Data supplied:
# # # # #

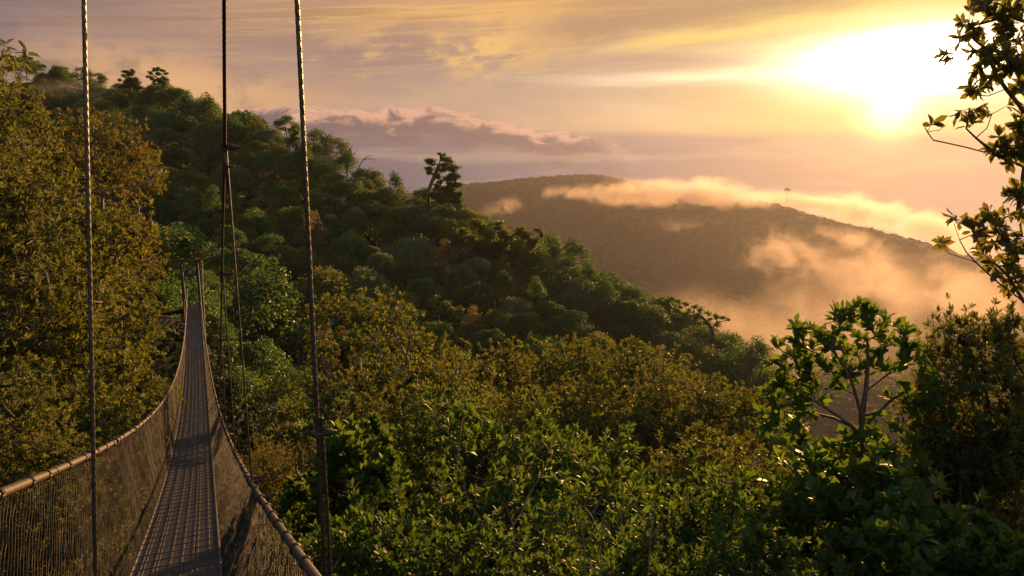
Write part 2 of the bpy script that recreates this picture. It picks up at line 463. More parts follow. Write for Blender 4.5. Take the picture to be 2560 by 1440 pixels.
def near_tree(seed, H, R, zlo, nclump, ntips, leaf, nper, mat, bark, tmpl=LEAF_LO, wide=1.0, up=0.7, spread=(.5, 1.25), droop=.15,
              clump=0.33, trunk=0.55, flat=1.0, shoots=0):
    """a leafy tree or shrub: returns (wood mesh, foliage mesh); base at the origin, top near z=H, crown radius R"""
    rng = np.random.default_rng(seed)
    th = trunk * H
    tp = [np.array([0, 0, -1.0 * H])] + [np.array([rng.normal(0, .03) * H * t, rng.normal(0, .03) * H * t, t * th]) for t in np.linspace(0, 1, 6)]
    sk = Skel(tp)
    cz = (H + zlo) / 2; hz = (H - zlo) / 2
    cl = []
    while len(cl) < nclump:
        v = unit(rng.normal(size=3)); v[2] = v[2] * 0.95 + 0.12
        q = np.array([0, 0, cz]) + v * rng.uniform(.62, .98) * np.array([R, R, hz]) * np.array([1, 1, flat])
        if q[2] > H * 0.98 or (q[2] < zlo): continue
        if all(np.linalg.norm((q - o) / np.array([R, R, hz])) > 0.30 for o in cl): cl.append(q)
        elif rng.random() < 0.02: cl.append(q)
    cl.sort(key=lambda q: np.linalg.norm(q - tp[-1]))
    for q in cl: sk.attach(q, rng, seg=H * .06, lift=.12, lo=2)
    per = ntips // nclump
    tips = []
    for q in cl:
        r = clump * R * rng.uniform(.7, 1.3)
        T = q + rng.normal(0, 1, (per, 3)) * r * np.array([.62, .62, .5])
        tips += [(np.linalg.norm(t - q), t) for t in T]
    tips.sort(key=lambda t: t[0])
    sk.tips = []
    for _, t in tips: sk.attach(t, rng, seg=H * .03, lift=.10, lo=2)
    for j in range(shoots):      # long leader shoots standing out of the crown, leafy along their length
        q = np.asarray(sk.p[sk.tips[int(rng.integers(len(sk.tips)))]])
        if q[2] < zlo + .45 * (H - zlo): continue
        g = unit(np.array([0, 0, 1.2]) + rng.normal(0, .35, 3)); L_ = H * rng.uniform(.06, .17)
        for f_ in (.4, .7, 1.0): sk.attach(q + g * L_ * f_ + rng.normal(0, .01 * H, 3), rng, seg=H * .03, lift=.02, lo=2)
    wood = MB(); sk.mesh(wood, 0.0020 * H * (250 / ntips) ** .3, 0.46, rmax=.014 * H)
    P, A = sk.tip_axes()
    out_ = unit(P - np.array([0, 0, cz - hz * .5]))
    A = unit(A * .8 + np.array([0, 0, up]) + out_ * .5 + rng.normal(0, .25, P.shape))
    fol = MB(); rosettes(fol, P, A, nper, leaf, rng, tmpl, wide, spread, droop)
    return wood.mesh('wood', bark, True), fol.mesh('foliage', mat, tmpl is LEAF_HI)

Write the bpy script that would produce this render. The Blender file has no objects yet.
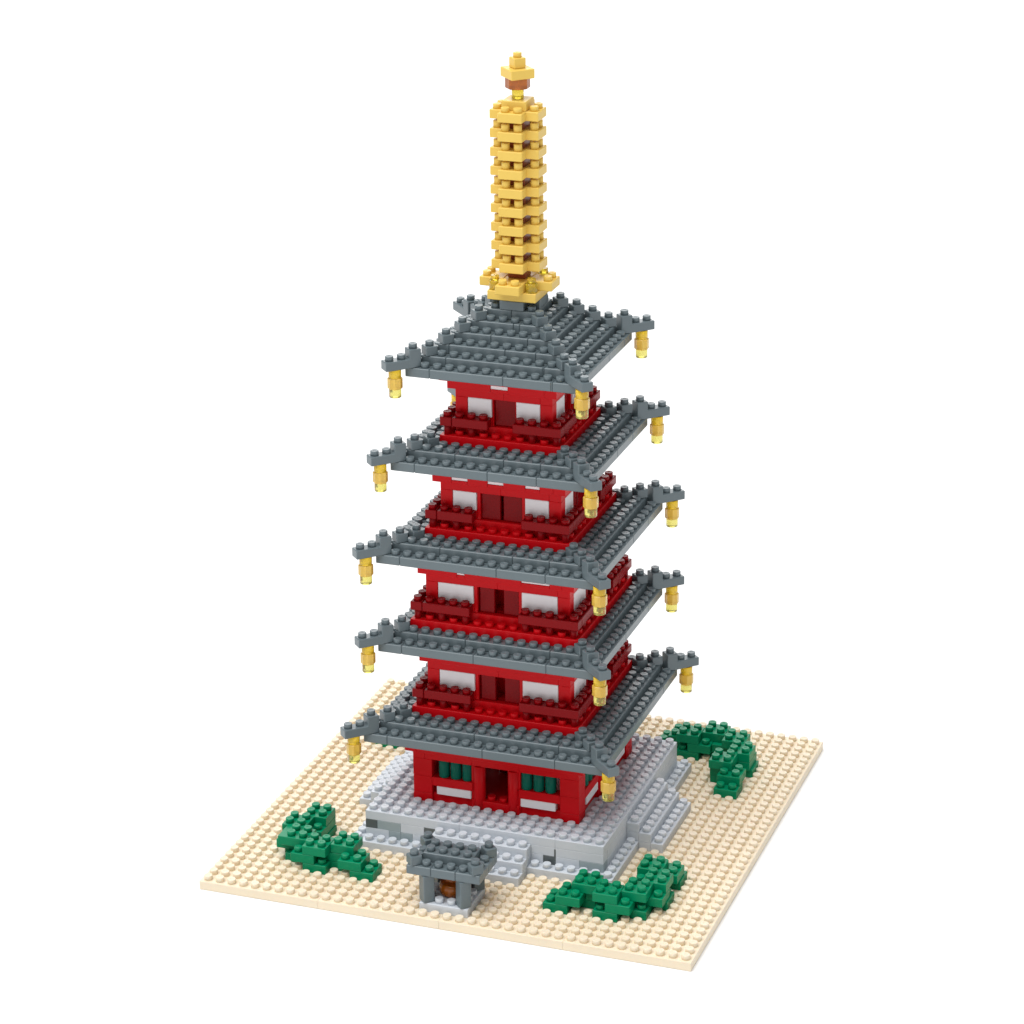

# # # # #

Problem to work on: Except for the pictures, reproduce every line exactly.

The output:
Write part 2 of the bpy script that recreates this picture. It picks up at line 463. More parts follow. Write for Blender 4.5. Take the picture to be 2560 by 1440 pixels.
def near_tree(seed, H, R, zlo, nclump, ntips, leaf, nper, mat, bark, tmpl=LEAF_LO, wide=1.0, up=0.7, spread=(.5, 1.25), droop=.15,
              clump=0.33, trunk=0.55, flat=1.0, shoots=0):
    """a leafy tree or shrub: returns (wood mesh, foliage mesh); base at the origin, top near z=H, crown radius R"""
    rng = np.random.default_rng(seed)
    th = trunk * H
    tp = [np.array([0, 0, -1.0 * H])] + [np.array([rng.normal(0, .03) * H * t, rng.normal(0, .03) * H * t, t * th]) for t in np.linspace(0, 1, 6)]
    sk = Skel(tp)
    cz = (H + zlo) / 2; hz = (H - zlo) / 2
    cl = []
    while len(cl) < nclump:
        v = unit(rng.normal(size=3)); v[2] = v[2] * 0.95 + 0.12
        q = np.array([0, 0, cz]) + v * rng.uniform(.62, .98) * np.array([R, R, hz]) * np.array([1, 1, flat])
        if q[2] > H * 0.98 or (q[2] < zlo): continue
        if all(np.linalg.norm((q - o) / np.array([R, R, hz])) > 0.30 for o in cl): cl.append(q)
        elif rng.random() < 0.02: cl.append(q)
    cl.sort(key=lambda q: np.linalg.norm(q - tp[-1]))
    for q in cl: sk.attach(q, rng, seg=H * .06, lift=.12, lo=2)
    per = ntips // nclump
    tips = []
    for q in cl:
        r = clump * R * rng.uniform(.7, 1.3)
        T = q + rng.normal(0, 1, (per, 3)) * r * np.array([.62, .62, .5])
        tips += [(np.linalg.norm(t - q), t) for t in T]
    tips.sort(key=lambda t: t[0])
    sk.tips = []
    for _, t in tips: sk.attach(t, rng, seg=H * .03, lift=.10, lo=2)
    for j in range(shoots):      # long leader shoots standing out of the crown, leafy along their length
        q = np.asarray(sk.p[sk.tips[int(rng.integers(len(sk.tips)))]])
        if q[2] < zlo + .45 * (H - zlo): continue
        g = unit(np.array([0, 0, 1.2]) + rng.normal(0, .35, 3)); L_ = H * rng.uniform(.06, .17)
        for f_ in (.4, .7, 1.0): sk.attach(q + g * L_ * f_ + rng.normal(0, .01 * H, 3), rng, seg=H * .03, lift=.02, lo=2)
    wood = MB(); sk.mesh(wood, 0.0020 * H * (250 / ntips) ** .3, 0.46, rmax=.014 * H)
    P, A = sk.tip_axes()
    out_ = unit(P - np.array([0, 0, cz - hz * .5]))
    A = unit(A * .8 + np.array([0, 0, up]) + out_ * .5 + rng.normal(0, .25, P.shape))
    fol = MB(); rosettes(fol, P, A, nper, leaf, rng, tmpl, wide, spread, droop)
    return wood.mesh('wood', bark, True), fol.mesh('foliage', mat, tmpl is LEAF_HI)

Write the bpy script that would produce this render. The Blender file has no objects yet.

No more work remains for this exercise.